#### Items
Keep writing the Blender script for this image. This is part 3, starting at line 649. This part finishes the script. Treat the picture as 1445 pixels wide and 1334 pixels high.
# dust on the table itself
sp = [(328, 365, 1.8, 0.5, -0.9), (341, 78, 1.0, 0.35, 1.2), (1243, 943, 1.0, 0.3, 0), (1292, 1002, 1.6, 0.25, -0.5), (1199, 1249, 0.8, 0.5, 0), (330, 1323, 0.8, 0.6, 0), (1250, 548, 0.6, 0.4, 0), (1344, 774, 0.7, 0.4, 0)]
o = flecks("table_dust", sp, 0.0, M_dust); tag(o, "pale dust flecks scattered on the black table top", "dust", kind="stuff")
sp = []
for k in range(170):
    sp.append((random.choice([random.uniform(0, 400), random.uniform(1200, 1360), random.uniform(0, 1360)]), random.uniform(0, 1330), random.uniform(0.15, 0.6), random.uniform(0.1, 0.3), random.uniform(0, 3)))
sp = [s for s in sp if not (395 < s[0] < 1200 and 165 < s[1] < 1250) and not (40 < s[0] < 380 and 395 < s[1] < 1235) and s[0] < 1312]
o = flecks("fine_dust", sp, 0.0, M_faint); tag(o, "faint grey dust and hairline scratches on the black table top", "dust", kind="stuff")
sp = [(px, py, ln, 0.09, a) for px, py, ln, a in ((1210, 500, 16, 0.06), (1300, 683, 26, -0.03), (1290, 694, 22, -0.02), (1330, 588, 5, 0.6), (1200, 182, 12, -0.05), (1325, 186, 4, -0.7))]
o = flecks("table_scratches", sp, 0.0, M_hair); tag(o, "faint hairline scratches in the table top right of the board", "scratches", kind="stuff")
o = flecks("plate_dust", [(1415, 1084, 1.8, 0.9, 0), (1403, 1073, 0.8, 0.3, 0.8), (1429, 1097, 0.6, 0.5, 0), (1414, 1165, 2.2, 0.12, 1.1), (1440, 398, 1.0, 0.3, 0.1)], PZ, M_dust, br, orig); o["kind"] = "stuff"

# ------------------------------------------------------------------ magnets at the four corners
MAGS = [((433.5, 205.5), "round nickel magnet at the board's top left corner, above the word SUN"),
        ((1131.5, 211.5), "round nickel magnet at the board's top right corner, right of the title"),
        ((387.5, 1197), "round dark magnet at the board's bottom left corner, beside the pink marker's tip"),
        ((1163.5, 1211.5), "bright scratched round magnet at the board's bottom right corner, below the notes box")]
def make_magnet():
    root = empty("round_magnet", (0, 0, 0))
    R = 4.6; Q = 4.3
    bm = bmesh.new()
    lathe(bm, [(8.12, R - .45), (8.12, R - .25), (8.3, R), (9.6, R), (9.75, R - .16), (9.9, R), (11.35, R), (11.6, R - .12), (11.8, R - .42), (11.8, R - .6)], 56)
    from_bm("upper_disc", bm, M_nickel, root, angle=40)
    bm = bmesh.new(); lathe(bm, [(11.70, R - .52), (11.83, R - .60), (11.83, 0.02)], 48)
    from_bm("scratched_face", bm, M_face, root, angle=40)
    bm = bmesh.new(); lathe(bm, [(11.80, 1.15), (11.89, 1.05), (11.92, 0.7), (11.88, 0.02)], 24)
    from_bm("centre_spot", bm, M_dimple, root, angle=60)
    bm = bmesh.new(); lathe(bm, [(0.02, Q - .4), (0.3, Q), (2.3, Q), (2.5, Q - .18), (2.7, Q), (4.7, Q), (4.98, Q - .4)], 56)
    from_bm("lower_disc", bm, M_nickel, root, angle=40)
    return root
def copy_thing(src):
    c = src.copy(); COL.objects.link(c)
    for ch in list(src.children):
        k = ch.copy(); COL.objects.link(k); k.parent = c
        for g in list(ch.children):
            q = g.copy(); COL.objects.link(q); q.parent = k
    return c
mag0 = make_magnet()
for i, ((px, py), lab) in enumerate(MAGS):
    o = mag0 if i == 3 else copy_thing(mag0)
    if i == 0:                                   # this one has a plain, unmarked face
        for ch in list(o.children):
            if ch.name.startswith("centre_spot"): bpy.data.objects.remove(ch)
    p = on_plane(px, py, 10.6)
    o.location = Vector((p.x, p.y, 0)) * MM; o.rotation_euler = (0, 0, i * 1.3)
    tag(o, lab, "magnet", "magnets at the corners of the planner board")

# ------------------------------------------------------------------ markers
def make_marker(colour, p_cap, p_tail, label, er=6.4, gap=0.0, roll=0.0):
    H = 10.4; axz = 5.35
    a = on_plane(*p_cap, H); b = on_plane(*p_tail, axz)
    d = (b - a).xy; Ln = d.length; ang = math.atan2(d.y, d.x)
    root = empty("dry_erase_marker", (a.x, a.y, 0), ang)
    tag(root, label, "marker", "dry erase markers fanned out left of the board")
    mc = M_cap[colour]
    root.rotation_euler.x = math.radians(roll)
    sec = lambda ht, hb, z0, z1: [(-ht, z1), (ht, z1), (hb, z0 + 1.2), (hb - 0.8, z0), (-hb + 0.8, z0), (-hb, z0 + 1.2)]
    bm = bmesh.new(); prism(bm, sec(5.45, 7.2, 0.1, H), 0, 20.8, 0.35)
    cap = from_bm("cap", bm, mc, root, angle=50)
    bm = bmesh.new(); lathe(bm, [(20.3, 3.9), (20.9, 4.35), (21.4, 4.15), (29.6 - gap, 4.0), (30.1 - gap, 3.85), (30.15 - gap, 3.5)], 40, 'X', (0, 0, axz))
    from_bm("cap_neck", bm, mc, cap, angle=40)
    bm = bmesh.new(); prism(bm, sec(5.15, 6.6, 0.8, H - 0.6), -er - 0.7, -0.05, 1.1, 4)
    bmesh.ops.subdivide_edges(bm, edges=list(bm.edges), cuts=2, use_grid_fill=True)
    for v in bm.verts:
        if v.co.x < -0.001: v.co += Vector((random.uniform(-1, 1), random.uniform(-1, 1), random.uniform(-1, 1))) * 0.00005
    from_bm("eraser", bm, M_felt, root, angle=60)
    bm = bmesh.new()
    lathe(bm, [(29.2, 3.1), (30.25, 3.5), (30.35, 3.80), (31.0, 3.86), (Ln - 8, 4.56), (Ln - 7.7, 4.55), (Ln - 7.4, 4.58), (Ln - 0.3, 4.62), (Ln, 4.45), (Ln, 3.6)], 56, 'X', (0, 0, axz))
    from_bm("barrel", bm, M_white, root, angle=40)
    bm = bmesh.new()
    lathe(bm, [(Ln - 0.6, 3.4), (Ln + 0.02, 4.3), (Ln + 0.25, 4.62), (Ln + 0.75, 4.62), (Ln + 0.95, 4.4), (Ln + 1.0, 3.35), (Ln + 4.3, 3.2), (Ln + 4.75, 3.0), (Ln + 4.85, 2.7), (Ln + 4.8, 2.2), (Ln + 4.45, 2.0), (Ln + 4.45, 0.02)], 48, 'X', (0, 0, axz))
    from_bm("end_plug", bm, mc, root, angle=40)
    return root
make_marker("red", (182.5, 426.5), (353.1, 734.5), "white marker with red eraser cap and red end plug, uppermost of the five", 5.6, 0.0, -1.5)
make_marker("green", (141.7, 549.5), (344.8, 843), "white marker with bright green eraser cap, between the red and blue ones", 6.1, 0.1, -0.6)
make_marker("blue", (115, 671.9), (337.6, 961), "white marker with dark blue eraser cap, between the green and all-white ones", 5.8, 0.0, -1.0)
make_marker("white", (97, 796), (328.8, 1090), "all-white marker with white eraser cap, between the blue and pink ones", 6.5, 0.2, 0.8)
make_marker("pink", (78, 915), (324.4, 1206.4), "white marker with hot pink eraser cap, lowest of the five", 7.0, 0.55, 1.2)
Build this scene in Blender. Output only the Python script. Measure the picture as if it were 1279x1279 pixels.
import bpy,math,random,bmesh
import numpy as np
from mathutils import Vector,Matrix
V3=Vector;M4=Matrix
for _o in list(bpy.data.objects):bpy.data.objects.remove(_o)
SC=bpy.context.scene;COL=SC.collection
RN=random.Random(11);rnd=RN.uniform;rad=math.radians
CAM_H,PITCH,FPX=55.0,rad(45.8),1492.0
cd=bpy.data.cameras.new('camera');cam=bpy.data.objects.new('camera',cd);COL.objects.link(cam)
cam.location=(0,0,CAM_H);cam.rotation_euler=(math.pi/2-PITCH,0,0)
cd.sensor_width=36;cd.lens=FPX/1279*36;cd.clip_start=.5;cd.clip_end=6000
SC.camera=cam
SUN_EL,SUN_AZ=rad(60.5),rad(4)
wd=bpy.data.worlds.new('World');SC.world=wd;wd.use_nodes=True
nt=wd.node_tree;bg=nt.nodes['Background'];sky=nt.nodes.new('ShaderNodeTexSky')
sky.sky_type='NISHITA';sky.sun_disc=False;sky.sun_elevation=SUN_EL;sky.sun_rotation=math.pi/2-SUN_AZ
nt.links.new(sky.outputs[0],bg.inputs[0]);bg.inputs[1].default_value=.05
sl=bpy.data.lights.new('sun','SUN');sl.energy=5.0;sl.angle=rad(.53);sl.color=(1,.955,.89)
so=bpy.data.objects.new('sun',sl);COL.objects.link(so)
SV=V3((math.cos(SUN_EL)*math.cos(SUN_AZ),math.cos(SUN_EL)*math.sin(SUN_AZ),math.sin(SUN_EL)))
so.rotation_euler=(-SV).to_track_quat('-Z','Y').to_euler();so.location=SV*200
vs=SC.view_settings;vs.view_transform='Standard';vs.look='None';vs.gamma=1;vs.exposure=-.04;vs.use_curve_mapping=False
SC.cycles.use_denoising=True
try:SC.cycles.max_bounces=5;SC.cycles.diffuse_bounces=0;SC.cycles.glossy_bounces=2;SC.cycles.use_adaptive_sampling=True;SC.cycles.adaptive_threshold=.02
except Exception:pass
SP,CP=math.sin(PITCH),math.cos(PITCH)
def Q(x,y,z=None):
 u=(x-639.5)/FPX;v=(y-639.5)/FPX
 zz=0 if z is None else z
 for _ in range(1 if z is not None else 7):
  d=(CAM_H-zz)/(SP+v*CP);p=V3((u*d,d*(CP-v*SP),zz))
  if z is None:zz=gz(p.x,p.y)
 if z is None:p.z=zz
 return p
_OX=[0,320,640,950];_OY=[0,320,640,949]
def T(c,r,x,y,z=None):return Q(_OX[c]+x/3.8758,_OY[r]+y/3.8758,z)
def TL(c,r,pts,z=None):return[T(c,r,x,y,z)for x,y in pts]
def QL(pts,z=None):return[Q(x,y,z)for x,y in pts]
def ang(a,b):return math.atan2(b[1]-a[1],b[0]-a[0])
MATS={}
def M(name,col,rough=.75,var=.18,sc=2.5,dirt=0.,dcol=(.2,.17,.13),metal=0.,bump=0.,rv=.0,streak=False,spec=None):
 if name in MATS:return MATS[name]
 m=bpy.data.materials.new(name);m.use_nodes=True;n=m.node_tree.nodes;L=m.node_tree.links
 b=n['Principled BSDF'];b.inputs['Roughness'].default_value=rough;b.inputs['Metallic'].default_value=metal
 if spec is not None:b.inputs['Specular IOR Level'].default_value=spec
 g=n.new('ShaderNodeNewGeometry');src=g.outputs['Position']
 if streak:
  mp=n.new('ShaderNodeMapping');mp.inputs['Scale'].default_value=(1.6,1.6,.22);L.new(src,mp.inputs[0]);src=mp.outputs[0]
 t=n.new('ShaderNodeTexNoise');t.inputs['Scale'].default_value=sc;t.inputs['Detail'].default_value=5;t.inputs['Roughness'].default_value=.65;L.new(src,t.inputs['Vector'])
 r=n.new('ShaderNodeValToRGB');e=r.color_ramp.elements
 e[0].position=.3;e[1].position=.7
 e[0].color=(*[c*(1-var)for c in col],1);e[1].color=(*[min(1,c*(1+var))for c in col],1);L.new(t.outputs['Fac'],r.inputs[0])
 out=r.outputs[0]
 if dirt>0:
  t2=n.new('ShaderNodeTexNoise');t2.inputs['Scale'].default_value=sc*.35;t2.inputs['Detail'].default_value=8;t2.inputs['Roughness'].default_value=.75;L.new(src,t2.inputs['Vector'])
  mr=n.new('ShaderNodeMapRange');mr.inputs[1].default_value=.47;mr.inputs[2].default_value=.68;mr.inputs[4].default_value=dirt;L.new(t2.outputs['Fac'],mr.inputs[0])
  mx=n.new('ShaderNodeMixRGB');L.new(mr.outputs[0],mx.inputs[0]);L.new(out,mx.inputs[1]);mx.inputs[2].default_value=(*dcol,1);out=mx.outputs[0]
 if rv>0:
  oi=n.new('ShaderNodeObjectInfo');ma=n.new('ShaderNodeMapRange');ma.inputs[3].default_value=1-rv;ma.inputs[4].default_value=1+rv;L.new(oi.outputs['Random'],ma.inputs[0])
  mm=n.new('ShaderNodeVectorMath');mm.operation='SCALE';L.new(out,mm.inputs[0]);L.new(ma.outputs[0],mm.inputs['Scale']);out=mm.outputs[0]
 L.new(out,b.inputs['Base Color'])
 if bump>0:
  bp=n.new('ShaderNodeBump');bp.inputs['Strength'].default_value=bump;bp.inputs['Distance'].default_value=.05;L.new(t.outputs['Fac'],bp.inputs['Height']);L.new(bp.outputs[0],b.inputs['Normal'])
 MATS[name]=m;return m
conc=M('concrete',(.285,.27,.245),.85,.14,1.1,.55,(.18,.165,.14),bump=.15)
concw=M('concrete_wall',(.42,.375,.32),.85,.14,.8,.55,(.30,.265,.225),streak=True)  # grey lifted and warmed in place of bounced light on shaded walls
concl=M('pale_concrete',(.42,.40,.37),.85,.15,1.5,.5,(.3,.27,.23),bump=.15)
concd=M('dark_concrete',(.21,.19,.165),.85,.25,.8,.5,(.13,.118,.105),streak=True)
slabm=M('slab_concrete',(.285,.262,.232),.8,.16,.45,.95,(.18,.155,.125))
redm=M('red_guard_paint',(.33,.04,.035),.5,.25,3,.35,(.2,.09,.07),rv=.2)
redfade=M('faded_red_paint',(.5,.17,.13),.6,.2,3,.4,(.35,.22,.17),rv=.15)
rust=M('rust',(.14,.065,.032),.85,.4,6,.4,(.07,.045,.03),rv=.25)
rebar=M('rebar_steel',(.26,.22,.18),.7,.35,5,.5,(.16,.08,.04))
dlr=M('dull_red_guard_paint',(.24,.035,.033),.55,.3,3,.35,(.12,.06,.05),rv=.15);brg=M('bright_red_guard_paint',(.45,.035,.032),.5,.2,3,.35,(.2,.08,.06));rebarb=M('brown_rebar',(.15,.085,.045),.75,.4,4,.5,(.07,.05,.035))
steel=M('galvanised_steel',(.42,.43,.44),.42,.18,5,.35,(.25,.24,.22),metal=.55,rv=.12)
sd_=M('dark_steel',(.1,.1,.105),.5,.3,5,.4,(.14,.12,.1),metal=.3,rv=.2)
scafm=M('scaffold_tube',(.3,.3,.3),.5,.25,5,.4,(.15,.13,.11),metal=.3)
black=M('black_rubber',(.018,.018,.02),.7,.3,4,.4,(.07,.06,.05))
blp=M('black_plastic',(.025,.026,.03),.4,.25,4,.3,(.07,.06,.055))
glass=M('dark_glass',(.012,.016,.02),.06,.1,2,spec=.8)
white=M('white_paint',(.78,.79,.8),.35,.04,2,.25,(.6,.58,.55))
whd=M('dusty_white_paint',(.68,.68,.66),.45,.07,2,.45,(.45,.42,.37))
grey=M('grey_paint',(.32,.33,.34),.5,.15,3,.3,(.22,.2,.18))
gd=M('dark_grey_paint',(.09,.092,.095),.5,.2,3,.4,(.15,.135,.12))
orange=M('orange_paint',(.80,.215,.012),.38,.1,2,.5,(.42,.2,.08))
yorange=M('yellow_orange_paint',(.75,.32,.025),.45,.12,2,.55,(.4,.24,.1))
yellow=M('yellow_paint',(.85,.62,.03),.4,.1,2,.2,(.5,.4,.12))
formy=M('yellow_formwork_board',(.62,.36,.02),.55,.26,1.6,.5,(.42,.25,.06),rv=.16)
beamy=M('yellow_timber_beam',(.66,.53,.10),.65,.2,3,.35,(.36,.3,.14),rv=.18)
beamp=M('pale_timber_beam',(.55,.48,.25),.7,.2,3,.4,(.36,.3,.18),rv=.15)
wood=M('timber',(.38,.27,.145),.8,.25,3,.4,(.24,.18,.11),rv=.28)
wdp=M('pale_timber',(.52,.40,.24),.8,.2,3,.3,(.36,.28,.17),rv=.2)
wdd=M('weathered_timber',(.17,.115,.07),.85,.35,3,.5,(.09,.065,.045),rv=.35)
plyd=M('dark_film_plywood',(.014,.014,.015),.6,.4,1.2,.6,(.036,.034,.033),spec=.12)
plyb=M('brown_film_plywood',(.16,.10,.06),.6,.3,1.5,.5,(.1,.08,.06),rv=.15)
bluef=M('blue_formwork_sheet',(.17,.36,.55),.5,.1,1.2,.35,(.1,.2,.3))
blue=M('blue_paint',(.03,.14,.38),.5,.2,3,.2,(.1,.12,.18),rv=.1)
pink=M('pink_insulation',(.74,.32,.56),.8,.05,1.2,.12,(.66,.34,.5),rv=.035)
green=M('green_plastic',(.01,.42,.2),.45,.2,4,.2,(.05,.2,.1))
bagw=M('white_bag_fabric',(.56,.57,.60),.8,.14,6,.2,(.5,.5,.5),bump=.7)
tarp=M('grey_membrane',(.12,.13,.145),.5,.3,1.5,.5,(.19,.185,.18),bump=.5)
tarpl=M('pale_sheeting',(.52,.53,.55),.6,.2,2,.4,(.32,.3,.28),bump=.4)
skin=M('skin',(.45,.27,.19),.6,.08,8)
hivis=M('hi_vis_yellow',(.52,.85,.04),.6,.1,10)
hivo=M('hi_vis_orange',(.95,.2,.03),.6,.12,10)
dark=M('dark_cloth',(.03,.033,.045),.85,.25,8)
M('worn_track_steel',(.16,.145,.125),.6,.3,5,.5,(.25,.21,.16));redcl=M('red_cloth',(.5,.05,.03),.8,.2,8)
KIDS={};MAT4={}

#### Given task
Repeat, word for word, the lines from the opening of the material through the line containing "M_dust, br, orig);".

#### Solution for this task
Keep writing the Blender script for this image. This is part 3, starting at line 649. This part finishes the script. Treat the picture as 1445 pixels wide and 1334 pixels high.
# dust on the table itself
sp = [(328, 365, 1.8, 0.5, -0.9), (341, 78, 1.0, 0.35, 1.2), (1243, 943, 1.0, 0.3, 0), (1292, 1002, 1.6, 0.25, -0.5), (1199, 1249, 0.8, 0.5, 0), (330, 1323, 0.8, 0.6, 0), (1250, 548, 0.6, 0.4, 0), (1344, 774, 0.7, 0.4, 0)]
o = flecks("table_dust", sp, 0.0, M_dust); tag(o, "pale dust flecks scattered on the black table top", "dust", kind="stuff")
sp = []
for k in range(170):
    sp.append((random.choice([random.uniform(0, 400), random.uniform(1200, 1360), random.uniform(0, 1360)]), random.uniform(0, 1330), random.uniform(0.15, 0.6), random.uniform(0.1, 0.3), random.uniform(0, 3)))
sp = [s for s in sp if not (395 < s[0] < 1200 and 165 < s[1] < 1250) and not (40 < s[0] < 380 and 395 < s[1] < 1235) and s[0] < 1312]
o = flecks("fine_dust", sp, 0.0, M_faint); tag(o, "faint grey dust and hairline scratches on the black table top", "dust", kind="stuff")
sp = [(px, py, ln, 0.09, a) for px, py, ln, a in ((1210, 500, 16, 0.06), (1300, 683, 26, -0.03), (1290, 694, 22, -0.02), (1330, 588, 5, 0.6), (1200, 182, 12, -0.05), (1325, 186, 4, -0.7))]
o = flecks("table_scratches", sp, 0.0, M_hair); tag(o, "faint hairline scratches in the table top right of the board", "scratches", kind="stuff")
o = flecks("plate_dust", [(1415, 1084, 1.8, 0.9, 0), (1403, 1073, 0.8, 0.3, 0.8), (1429, 1097, 0.6, 0.5, 0), (1414, 1165, 2.2, 0.12, 1.1), (1440, 398, 1.0, 0.3, 0.1)], PZ, M_dust, br, orig); o["kind"] = "stuff"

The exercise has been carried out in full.